Lockheed Martin Skunk Works, the Missile Defense Agency, and the U.S. Air Force successfully connected an F-35, U-2 and a ground station in a ground-breaking test demonstrating a secure distribution of sensitive information across multiple platforms, facilitating true multi-domain operation. During the demonstration, called Project Riot, an F-35 detected a missile launch at long range, using standard onboard sensors. It then shared that information through the U-2 gateway, providing an early warning to an air defense center on the ground, enabling the commander to quickly make the decision to target the threat. This level of connectivity reduces the data-to-decision timeline from minutes to seconds, a necessary precondition in fighting near-peer adversaries and advanced threats.

Project Riot builds on a series of open systems architecture demonstrations proving how incremental increases in capability can be rapidly fielded to enable a connected network across air, ground, sea, space and cyber domains. The project is run under a partnership with the Air Force Life Cycle Management Center at Hanscom Air Force Base, Massachusetts, and the Missile Defense Agency. Leveraging common industry standards to drive down cost and shorten schedules, the team achieved four mission-critical data points in less than four months.

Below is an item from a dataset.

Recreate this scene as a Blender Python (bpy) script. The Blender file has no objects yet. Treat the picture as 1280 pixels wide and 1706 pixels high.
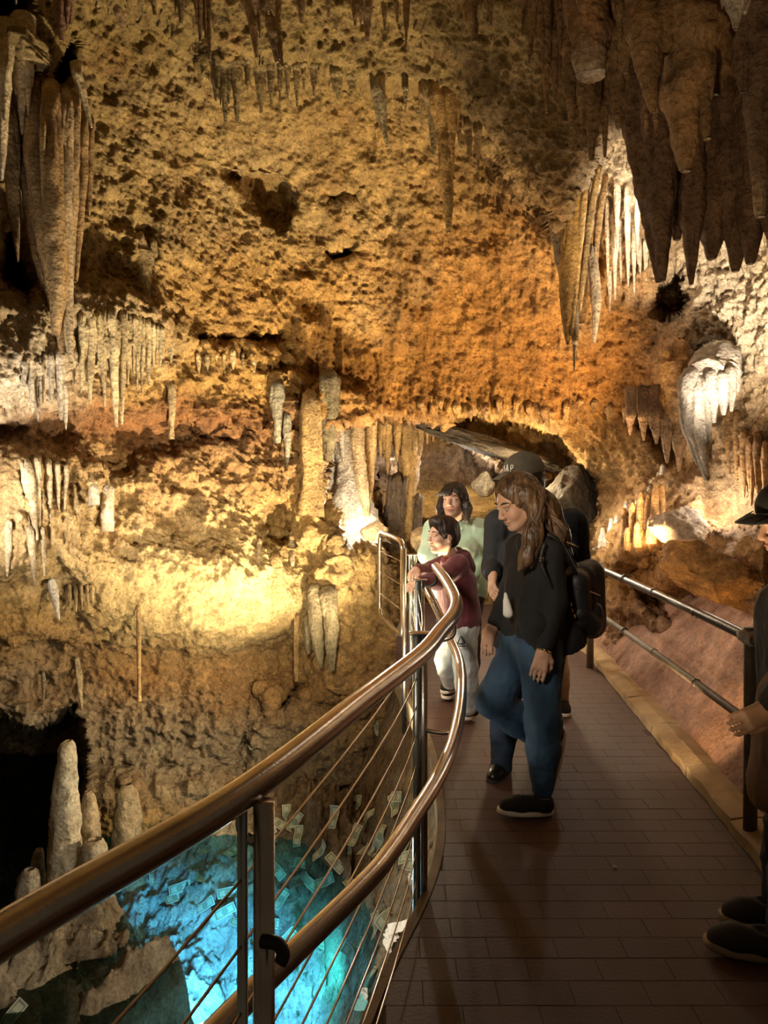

“With its long-range standoff sensors, on-board processing and ability to operate in and around contested environments, the U-2 continues to play a critical role in demonstrating new capabilities today, while transforming operations for tomorrow’s battlespace,” said John Clark, vice president of ISR & UAS at Lockheed Martin Skunk Works. Through the demonstration, the team leveraged the modernized U-2’s payload capacity, modular design and open architecture to provide beyond-line-of-sight communications between the F-35 and a multi-domain ground station. The link established two new data paths to securely transmit 5th generation sensor data at multiple levels of security from the stealth fighter to the warfighter on the ground, thus enabling a multi-domain network of legacy and 5th generation systems. The information dissemination from the F-35 used the Air Force’s Universal Command and Control Interface and Open Mission Systems (OMS) standards.